>> start Data for the task

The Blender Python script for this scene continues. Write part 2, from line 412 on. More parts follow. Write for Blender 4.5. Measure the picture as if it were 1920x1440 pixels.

>> end Data for the task
>> start Data for the task

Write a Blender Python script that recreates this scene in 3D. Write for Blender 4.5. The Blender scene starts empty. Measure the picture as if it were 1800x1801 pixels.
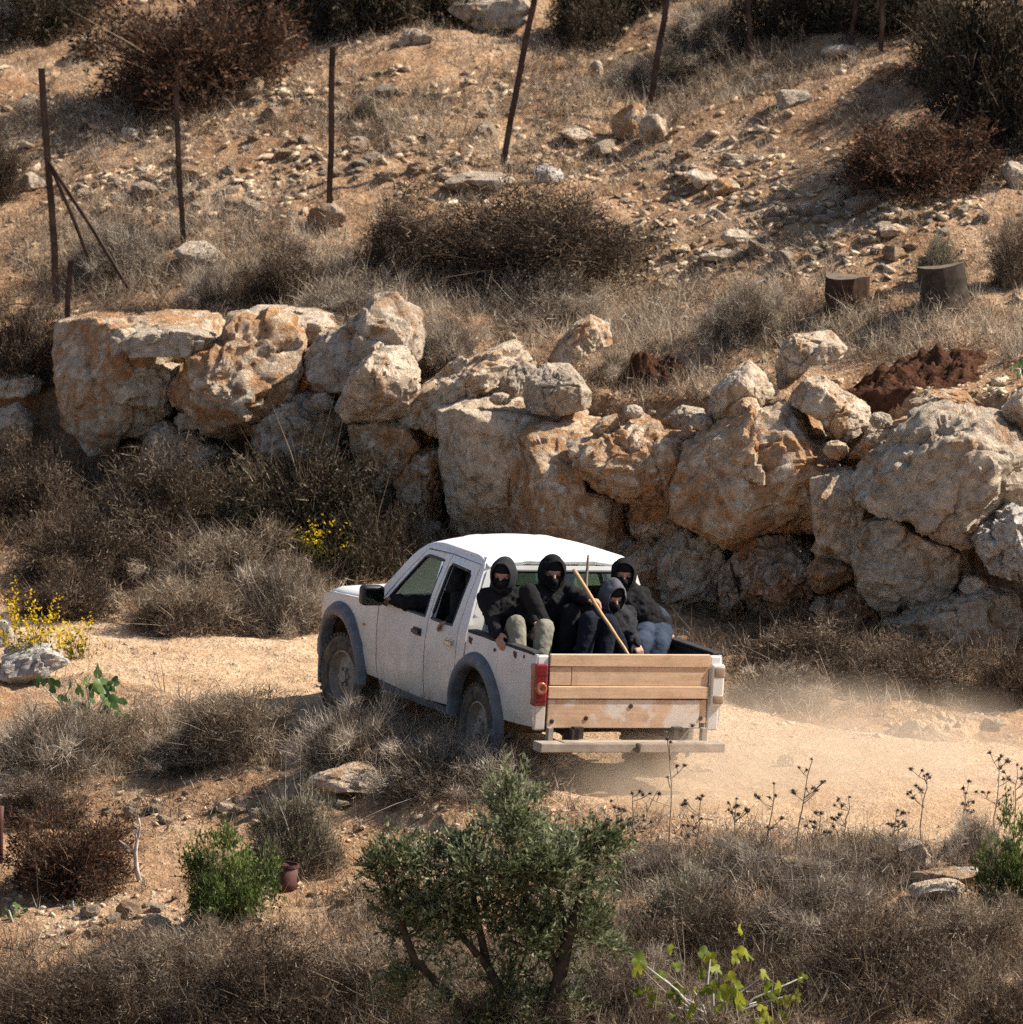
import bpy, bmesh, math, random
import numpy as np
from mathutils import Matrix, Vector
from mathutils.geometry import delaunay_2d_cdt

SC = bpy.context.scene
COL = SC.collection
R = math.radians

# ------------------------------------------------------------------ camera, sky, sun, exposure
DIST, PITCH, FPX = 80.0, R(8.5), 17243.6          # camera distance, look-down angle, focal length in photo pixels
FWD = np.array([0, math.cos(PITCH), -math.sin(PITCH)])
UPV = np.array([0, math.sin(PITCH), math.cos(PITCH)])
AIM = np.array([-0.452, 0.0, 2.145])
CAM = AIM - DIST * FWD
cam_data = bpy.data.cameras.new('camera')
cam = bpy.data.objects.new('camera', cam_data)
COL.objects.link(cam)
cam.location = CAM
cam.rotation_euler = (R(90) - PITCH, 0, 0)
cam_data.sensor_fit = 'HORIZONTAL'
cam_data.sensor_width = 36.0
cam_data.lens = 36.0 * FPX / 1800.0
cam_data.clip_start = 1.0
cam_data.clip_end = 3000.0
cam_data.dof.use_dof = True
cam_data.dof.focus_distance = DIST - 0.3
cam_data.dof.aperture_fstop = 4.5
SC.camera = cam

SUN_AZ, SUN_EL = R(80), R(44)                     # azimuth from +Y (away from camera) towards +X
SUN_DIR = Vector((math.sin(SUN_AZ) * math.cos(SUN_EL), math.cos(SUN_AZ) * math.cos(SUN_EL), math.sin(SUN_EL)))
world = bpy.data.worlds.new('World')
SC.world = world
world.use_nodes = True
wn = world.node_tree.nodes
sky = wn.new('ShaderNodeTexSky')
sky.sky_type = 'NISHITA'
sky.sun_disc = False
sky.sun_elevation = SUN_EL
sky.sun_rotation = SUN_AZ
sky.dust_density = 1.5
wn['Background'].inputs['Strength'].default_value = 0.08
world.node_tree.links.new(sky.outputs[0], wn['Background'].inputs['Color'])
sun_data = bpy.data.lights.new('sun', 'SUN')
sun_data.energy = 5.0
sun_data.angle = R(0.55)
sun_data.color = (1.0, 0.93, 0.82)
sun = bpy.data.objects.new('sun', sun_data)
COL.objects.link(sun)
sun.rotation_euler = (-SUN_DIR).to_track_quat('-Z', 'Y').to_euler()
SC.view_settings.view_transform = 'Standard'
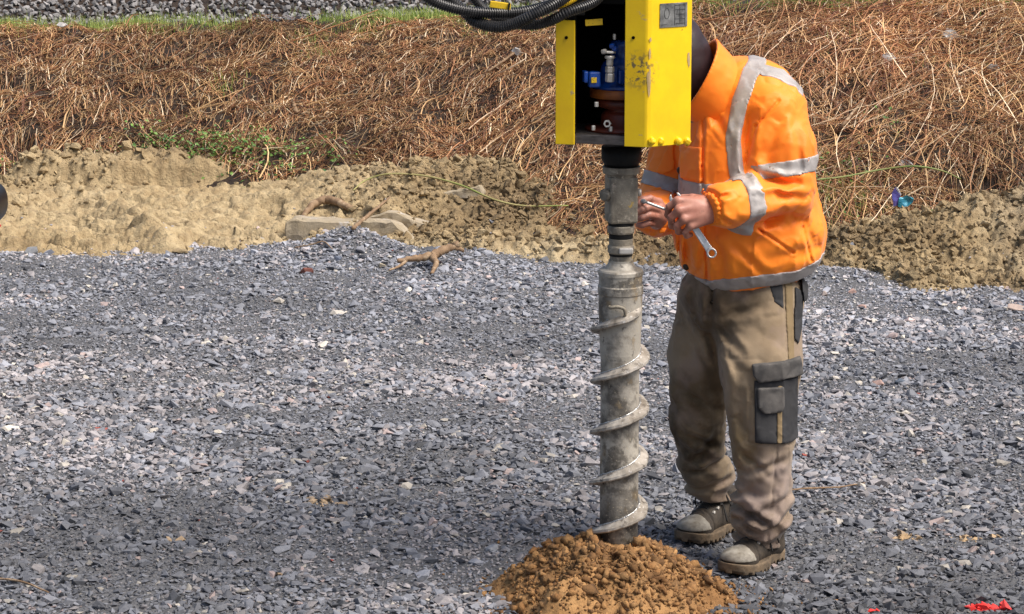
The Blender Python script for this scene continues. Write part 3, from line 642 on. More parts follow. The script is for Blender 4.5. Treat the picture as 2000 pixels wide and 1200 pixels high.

>> end Data for the task

> Given exercise: Above are records with pictures. Reproduce exactly only the lines from the line with "Write a Blender" through the line with "R = math.radians", both ends included, and leave the pictures out.

> Full solution:
Write a Blender Python script that recreates this scene in 3D. Write for Blender 4.5. The Blender scene starts empty. Measure the picture as if it were 1800x1801 pixels.
import bpy, bmesh, math, random
import numpy as np
from mathutils import Matrix, Vector
from mathutils.geometry import delaunay_2d_cdt

SC = bpy.context.scene
COL = SC.collection
R = math.radians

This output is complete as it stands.